OOS 3-2
Coral reefs and the concept of fragility in the age of ecology

Monday, August 10, 2015: 1:50 PM
315, Baltimore Convention Center
Alistair Sponsel, History, Vanderbilt University
Background/Question/Methods

How did coral reefs, formerly viewed as a menace to human activity, come to be seen in recent years as inherently fragile, threatened directly by a variety of human activities and indirectly by imperialism and the growth of industrial capitalism? In tracing changing attitudes to the formation and death of coral reefs since 1768, I explain why coral reefs once seemed particularly threatening among marine hazards and how new scientific ideas mitigated the apparent severity of that threat by the late-nineteenth century. It was only in the second half of the twentieth century, however, that reefs came to be understood as threatened, and indeed as inherently fragile. 

Results/Conclusions

I argue that this transition depended upon two technologically and culturally mediated shifts. The first was a shift toward contemplating anthropogenic threats not only to objects and organisms but also to natural processes, such as the growth of coral reefs. The second was toward identifying coral reefs with the “living” portion of the submarine structure that is a reef, which disaggregated that which was threatened (the “growth” of the reef) from that which remains an obstacle to navigation (the robust structure of the reef that rises up from the seafloor).

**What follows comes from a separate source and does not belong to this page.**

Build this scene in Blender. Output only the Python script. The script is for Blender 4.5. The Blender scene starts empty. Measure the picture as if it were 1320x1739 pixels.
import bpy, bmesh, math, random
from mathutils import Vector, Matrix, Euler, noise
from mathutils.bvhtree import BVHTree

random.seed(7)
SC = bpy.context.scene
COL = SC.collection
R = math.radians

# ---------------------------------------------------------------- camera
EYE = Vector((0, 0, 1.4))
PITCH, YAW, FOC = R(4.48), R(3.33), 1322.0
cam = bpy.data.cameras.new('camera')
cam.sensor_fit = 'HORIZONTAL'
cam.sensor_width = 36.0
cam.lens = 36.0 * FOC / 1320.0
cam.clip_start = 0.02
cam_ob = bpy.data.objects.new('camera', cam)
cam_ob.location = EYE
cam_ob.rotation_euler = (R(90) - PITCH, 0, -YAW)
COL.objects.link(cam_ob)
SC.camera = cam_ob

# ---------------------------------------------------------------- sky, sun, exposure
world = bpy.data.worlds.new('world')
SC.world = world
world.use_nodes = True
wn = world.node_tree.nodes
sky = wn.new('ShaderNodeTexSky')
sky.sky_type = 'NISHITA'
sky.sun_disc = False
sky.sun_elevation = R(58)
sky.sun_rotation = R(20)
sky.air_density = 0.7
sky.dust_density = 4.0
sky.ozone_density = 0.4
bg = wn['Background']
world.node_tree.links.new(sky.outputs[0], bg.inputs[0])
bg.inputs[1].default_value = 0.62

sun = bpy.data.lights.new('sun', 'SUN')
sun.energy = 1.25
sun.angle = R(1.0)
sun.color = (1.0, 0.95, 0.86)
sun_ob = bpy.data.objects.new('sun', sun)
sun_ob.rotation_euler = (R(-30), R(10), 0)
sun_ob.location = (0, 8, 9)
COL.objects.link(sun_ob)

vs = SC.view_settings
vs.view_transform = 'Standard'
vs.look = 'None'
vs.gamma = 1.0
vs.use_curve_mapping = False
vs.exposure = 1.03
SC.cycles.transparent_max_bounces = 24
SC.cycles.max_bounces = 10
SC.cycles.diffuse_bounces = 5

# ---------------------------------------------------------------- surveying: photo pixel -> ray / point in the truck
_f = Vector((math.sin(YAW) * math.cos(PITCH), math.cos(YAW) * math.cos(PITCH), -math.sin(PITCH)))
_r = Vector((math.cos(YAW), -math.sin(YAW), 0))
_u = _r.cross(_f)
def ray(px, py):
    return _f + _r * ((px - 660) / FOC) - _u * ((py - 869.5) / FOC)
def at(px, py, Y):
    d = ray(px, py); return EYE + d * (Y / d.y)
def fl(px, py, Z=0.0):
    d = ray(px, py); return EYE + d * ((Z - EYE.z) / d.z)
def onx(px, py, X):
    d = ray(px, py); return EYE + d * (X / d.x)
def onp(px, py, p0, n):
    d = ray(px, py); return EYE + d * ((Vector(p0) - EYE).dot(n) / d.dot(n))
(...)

There has been an inversion of attitudes about reefs since as recently as the mid-twentieth century. Scientific and popular discussion of coral reefs in the 1950s offered no indication that reefs would require protection. For example, they are scarcely mentioned in The Sea Around Us, the 1951 book that first brought Rachel Carson to prominence. Descriptions of Pacific coral reefs such as Bikini Atoll, which had been cratered by bombs and pock-marked by petroleum-geologists’ drills, tended to focus on their robustness and resilience. The perception of reefs was still primarily that of the nineteenth century: what was noteworthy about reefs remained the scale and solidity that had always made them threats to navigation. In accounting for the rapidity with which this view was abandoned, I show how attitudes about reefs have been connected to those about other menacing but potentially vulnerable natural phenomena, from man-eaters to the darkest jungles (that is, from endangered species to rainforests). The history of reefs in particular, which are at once animal, vegetable, and mineral, living and fossil, sheds the brightest possible light on overwhelming recent changes in conceptions of nature and of humanity, and in the material circumstances of humans and the world they encounter.